=== WHAT THE TASK REQUIRES ===
Transcribe all of the records word for word, but omit the pictures.

--- DATASET RECORDS ---

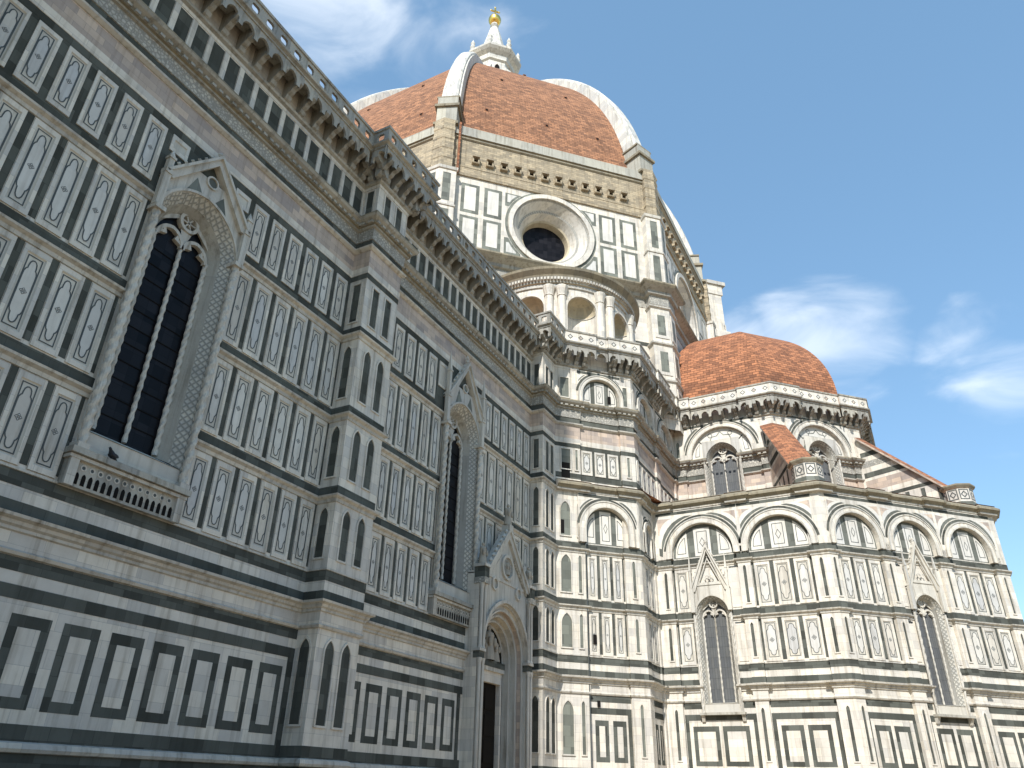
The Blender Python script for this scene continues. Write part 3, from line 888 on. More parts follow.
# ------------------------------------------------------------------ gothic windows
def twist_col(mb, F, u, o, z0, z1, r, turns=4, lobes=2, mat='mould', seg=12, dz=.075):
    n = max(4, int((z1 - z0) / dz)); prev = None; c0 = F(u, 0, o)
    for k in range(n + 1):
        z = z0 + (z1 - z0) * k / n; ring = []
        for s in range(seg):
            a = 2 * math.pi * s / seg; rr = r * (1 + .17 * math.cos(lobes * (a - turns * z * 2)))
            ring.append(Vector((c0.x + rr * math.cos(a), c0.y + rr * math.sin(a), z)))
        if prev:
            for s in range(seg): mb.add([prev[s], prev[(s + 1) % seg], ring[(s + 1) % seg], ring[s]], mat)
        prev = ring


def lathe(mb, c, prof, mat, seg=12, smooth=True):
    prev = None
    for r, z in prof:
        ring = [Vector((c[0] + r * math.cos(2 * math.pi * s / seg), c[1] + r * math.sin(2 * math.pi * s / seg), z)) for s in range(seg)]
        if prev:
            for s in range(seg): mb.add([prev[s], prev[(s + 1) % seg], ring[(s + 1) % seg], ring[s]], mat, smooth=smooth)
        prev = ring


def pinnacle(mb, F, u, o, z0, z1, w, mat='mould'):
    zb = z0 + (z1 - z0) * .5; h = w / 2
    box(mb, F, u - h * 1.4, u + h * 1.4, z0 - .18, z0, o - h * 1.4, o + h * 1.4, mat, True)
    box(mb, F, u - h, u + h, z0, zb, o - h, o + h, mat, True)
    box(mb, F, u - h * 1.35, u + h * 1.35, zb, zb + .1, o - h * 1.35, o + h * 1.35, mat, True)
    b = [(u - h, o - h), (u + h, o - h), (u + h, o + h), (u - h, o + h)]
    for i in range(4): mb.add([F(b[i][0], zb + .1, b[i][1]), F(b[(i + 1) % 4][0], zb + .1, b[(i + 1) % 4][1]), F(u, z1, o)], mat)


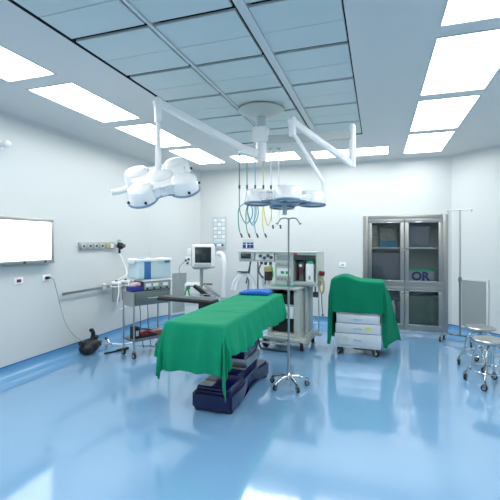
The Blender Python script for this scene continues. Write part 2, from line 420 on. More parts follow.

---

=== CORRECT RESPONSE ===
The Blender Python script for this scene continues. Write part 3, from line 888 on. More parts follow.
# ------------------------------------------------------------------ gothic windows
def twist_col(mb, F, u, o, z0, z1, r, turns=4, lobes=2, mat='mould', seg=12, dz=.075):
    n = max(4, int((z1 - z0) / dz)); prev = None; c0 = F(u, 0, o)
    for k in range(n + 1):
        z = z0 + (z1 - z0) * k / n; ring = []
        for s in range(seg):
            a = 2 * math.pi * s / seg; rr = r * (1 + .17 * math.cos(lobes * (a - turns * z * 2)))
            ring.append(Vector((c0.x + rr * math.cos(a), c0.y + rr * math.sin(a), z)))
        if prev:
            for s in range(seg): mb.add([prev[s], prev[(s + 1) % seg], ring[(s + 1) % seg], ring[s]], mat)
        prev = ring


def lathe(mb, c, prof, mat, seg=12, smooth=True):
    prev = None
    for r, z in prof:
        ring = [Vector((c[0] + r * math.cos(2 * math.pi * s / seg), c[1] + r * math.sin(2 * math.pi * s / seg), z)) for s in range(seg)]
        if prev:
            for s in range(seg): mb.add([prev[s], prev[(s + 1) % seg], ring[(s + 1) % seg], ring[s]], mat, smooth=smooth)
        prev = ring


def pinnacle(mb, F, u, o, z0, z1, w, mat='mould'):
    zb = z0 + (z1 - z0) * .5; h = w / 2
    box(mb, F, u - h * 1.4, u + h * 1.4, z0 - .18, z0, o - h * 1.4, o + h * 1.4, mat, True)
    box(mb, F, u - h, u + h, z0, zb, o - h, o + h, mat, True)
    box(mb, F, u - h * 1.35, u + h * 1.35, zb, zb + .1, o - h * 1.35, o + h * 1.35, mat, True)
    b = [(u - h, o - h), (u + h, o - h), (u + h, o + h), (u - h, o + h)]
    for i in range(4): mb.add([F(b[i][0], zb + .1, b[i][1]), F(b[(i + 1) % 4][0], zb + .1, b[(i + 1) % 4][1]), F(u, z1, o)], mat)


The Blender Python script for this scene continues. Write part 2, from line 420 on. More parts follow.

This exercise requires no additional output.